Diffusion of Plasmas from Ablating Meteoroids in the Ionosphere

摘要

High Power, Large Aperture (HPLA) Radars have been used to characterize the plasmas formed as meteoroids ablate in Earth's atmosphere. These plasmas are referred to as heads, which are the plasmas surrounding the meteoroids, and trails, which are plasmas behind the meteoroids. A particular subset of the trails is nonspecular trails, which are detected when the radar beam is quasi-perpendicular to the magnetic field. These returns are thought to be the reflection from field aligned irregularities (FAIs) that form after the onset of turbulence in the meteor trail. In this paper, we present a case study analysis of a nonspecular trail detected by the Advanced Research Project Agency (ARPA) Long-range Tracking and Identification Radar (ALTAIR).
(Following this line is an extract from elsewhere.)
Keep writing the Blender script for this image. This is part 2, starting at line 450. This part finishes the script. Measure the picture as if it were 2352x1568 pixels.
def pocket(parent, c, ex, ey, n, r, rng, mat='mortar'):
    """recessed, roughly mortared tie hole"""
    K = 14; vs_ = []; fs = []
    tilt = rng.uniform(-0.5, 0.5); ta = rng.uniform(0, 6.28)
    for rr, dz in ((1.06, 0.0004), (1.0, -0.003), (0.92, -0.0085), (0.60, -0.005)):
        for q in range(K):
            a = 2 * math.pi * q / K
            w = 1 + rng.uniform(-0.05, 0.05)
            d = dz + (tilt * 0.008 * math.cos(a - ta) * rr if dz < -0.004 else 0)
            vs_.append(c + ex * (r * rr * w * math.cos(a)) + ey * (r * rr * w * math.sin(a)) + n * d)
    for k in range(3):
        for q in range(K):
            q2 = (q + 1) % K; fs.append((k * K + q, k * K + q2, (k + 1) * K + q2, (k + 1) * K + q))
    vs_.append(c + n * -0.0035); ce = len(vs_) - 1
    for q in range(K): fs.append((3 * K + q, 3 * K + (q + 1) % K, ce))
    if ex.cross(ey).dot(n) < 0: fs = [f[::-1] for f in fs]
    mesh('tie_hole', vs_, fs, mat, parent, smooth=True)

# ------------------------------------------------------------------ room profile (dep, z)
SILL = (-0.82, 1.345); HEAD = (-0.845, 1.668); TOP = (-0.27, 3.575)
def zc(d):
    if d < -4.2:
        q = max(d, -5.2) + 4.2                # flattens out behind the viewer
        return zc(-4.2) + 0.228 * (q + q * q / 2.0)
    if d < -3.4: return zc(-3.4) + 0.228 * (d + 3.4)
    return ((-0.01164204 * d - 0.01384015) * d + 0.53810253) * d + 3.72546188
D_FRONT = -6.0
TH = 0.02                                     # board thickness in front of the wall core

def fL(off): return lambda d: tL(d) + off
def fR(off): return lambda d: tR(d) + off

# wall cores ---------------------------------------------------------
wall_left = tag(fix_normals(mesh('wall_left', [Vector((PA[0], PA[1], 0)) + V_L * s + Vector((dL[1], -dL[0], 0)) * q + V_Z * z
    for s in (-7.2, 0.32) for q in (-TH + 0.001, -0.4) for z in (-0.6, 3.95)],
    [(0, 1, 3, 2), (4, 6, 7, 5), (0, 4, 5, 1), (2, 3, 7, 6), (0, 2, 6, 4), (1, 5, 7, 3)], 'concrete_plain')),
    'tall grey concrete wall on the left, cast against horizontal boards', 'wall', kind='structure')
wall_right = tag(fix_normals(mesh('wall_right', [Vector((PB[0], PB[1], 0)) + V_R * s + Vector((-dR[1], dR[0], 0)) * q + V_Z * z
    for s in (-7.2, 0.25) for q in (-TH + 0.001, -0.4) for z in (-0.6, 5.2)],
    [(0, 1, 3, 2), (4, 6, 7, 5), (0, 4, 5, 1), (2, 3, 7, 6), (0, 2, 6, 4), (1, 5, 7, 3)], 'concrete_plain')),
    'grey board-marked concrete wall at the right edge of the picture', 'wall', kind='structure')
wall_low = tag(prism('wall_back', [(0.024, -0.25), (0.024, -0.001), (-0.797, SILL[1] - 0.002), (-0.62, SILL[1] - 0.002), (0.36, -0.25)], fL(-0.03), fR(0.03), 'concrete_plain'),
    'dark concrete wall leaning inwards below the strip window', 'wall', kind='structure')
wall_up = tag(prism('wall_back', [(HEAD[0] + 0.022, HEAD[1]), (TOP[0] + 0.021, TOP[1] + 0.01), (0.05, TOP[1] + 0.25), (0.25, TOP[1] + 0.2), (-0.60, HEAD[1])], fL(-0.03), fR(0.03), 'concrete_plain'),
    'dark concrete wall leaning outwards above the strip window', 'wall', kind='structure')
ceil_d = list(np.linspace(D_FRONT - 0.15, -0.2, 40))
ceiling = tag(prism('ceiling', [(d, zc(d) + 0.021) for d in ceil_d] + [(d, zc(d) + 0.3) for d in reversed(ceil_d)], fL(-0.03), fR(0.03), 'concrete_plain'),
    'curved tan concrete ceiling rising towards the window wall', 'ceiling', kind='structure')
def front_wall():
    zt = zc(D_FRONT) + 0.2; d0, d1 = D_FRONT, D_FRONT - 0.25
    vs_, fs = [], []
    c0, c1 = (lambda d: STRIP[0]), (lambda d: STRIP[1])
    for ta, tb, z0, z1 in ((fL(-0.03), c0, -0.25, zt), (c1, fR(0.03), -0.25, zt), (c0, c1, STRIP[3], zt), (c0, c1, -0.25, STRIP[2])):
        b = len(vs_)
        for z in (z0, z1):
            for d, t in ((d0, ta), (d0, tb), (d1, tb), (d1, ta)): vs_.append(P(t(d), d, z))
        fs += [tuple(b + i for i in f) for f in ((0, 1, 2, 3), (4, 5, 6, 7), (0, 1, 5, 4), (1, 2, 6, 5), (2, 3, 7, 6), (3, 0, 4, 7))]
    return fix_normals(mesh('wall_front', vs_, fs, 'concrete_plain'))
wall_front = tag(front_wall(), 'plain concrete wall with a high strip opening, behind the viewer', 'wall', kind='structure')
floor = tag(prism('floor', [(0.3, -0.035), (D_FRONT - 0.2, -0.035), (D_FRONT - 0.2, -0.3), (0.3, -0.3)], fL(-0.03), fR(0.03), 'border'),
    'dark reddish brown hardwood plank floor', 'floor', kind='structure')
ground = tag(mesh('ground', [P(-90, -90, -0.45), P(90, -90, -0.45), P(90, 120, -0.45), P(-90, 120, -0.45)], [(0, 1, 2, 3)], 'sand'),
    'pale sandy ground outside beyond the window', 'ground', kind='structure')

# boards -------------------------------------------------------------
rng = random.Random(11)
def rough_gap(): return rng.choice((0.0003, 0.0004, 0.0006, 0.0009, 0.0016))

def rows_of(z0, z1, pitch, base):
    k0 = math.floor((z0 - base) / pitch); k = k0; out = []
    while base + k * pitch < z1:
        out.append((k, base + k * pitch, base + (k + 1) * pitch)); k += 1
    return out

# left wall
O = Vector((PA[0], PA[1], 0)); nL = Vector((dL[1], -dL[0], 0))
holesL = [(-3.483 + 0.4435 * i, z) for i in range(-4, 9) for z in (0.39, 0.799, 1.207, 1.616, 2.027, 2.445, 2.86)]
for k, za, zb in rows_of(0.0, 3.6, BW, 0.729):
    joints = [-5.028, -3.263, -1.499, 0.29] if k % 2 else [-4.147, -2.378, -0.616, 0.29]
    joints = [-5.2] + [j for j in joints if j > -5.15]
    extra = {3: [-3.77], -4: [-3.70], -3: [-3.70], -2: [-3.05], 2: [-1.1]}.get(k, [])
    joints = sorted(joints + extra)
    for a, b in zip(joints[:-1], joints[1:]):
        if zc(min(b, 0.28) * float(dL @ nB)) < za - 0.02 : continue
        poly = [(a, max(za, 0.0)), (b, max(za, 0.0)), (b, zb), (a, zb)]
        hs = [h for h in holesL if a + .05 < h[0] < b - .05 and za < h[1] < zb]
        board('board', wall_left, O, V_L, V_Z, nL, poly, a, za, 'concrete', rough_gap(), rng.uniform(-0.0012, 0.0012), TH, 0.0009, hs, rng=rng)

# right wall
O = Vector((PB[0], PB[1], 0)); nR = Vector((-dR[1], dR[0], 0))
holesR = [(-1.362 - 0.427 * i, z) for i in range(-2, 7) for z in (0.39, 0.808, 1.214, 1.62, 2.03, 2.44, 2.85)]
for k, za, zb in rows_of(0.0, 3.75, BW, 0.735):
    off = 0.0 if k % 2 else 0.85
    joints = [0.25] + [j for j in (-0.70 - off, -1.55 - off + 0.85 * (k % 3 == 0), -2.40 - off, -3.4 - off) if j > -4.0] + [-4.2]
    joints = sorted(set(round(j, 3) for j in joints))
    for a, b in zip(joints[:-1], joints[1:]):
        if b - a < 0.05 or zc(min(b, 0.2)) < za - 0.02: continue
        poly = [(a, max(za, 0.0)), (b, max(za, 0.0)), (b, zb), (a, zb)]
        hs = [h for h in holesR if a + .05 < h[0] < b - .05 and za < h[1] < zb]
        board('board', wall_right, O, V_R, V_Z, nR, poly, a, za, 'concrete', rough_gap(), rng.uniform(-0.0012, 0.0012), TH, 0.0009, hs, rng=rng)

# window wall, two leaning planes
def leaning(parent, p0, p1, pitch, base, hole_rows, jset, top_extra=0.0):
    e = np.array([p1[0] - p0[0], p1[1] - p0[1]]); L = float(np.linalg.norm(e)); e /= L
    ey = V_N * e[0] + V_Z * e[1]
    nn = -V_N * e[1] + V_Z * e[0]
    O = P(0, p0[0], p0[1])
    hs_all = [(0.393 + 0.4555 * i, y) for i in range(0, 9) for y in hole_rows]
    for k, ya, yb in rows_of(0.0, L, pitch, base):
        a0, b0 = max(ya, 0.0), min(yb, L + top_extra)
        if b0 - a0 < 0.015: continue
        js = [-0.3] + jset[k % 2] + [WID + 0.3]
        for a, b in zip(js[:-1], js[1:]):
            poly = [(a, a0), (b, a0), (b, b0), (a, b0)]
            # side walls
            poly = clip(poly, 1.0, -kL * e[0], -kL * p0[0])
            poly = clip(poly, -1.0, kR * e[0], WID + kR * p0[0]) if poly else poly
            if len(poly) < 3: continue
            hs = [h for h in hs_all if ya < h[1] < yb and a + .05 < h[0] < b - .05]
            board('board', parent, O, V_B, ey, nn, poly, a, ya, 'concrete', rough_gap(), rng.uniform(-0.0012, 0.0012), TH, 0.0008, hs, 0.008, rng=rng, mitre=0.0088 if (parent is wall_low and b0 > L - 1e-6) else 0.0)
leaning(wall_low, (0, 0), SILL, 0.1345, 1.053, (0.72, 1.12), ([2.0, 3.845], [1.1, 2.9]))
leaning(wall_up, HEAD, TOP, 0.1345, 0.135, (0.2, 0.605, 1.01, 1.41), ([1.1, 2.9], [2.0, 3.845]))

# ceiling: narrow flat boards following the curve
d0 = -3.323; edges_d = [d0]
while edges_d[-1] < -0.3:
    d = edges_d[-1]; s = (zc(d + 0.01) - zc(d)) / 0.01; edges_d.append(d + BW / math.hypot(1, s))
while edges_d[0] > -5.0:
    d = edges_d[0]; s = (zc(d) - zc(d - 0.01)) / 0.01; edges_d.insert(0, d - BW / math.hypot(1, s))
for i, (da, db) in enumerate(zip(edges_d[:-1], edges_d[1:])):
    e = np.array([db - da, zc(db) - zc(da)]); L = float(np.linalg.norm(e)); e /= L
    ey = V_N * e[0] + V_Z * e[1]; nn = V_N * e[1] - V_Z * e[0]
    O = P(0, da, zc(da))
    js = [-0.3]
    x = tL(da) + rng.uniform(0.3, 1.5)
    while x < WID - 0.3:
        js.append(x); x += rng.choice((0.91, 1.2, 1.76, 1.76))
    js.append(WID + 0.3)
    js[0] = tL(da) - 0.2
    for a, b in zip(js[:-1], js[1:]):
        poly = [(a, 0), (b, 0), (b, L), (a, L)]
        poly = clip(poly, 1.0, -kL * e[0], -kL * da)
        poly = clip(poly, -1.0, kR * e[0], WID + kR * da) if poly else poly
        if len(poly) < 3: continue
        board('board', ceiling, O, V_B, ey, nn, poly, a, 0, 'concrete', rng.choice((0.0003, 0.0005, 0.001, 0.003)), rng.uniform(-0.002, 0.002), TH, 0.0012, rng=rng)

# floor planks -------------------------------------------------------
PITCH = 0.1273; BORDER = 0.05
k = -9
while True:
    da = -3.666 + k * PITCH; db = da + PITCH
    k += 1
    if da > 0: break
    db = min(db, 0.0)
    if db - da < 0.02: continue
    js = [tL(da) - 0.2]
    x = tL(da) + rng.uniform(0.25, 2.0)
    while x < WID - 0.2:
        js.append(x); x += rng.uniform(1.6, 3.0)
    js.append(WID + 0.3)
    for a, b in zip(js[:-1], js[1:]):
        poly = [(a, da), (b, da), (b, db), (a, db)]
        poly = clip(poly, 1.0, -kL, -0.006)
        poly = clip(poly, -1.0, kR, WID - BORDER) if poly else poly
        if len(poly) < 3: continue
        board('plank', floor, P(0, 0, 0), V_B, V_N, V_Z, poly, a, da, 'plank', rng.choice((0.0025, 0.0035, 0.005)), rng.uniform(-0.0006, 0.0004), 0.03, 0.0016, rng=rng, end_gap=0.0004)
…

These data include dual frequency, dual polarized, and high range resolution in-phase (I) and quadrature (Q) returns with additional azimuth and elevation data derived from the monopulse system. For the first time, we determine the ambipolar diffusion coefficients for the nonspecular trails and compare these with previous specular trail studies. Second, we use the monopulse angles to determine the position of the plasma trail in order to develop an understanding of the meteor trail diffusion process. Our results demonstrate that the ambipolar diffusion coefficient, though sufficient for a specular trail, may not provide a complete description of the diffusion of a nonspecular trail and that other types of diffusion may need to be considered.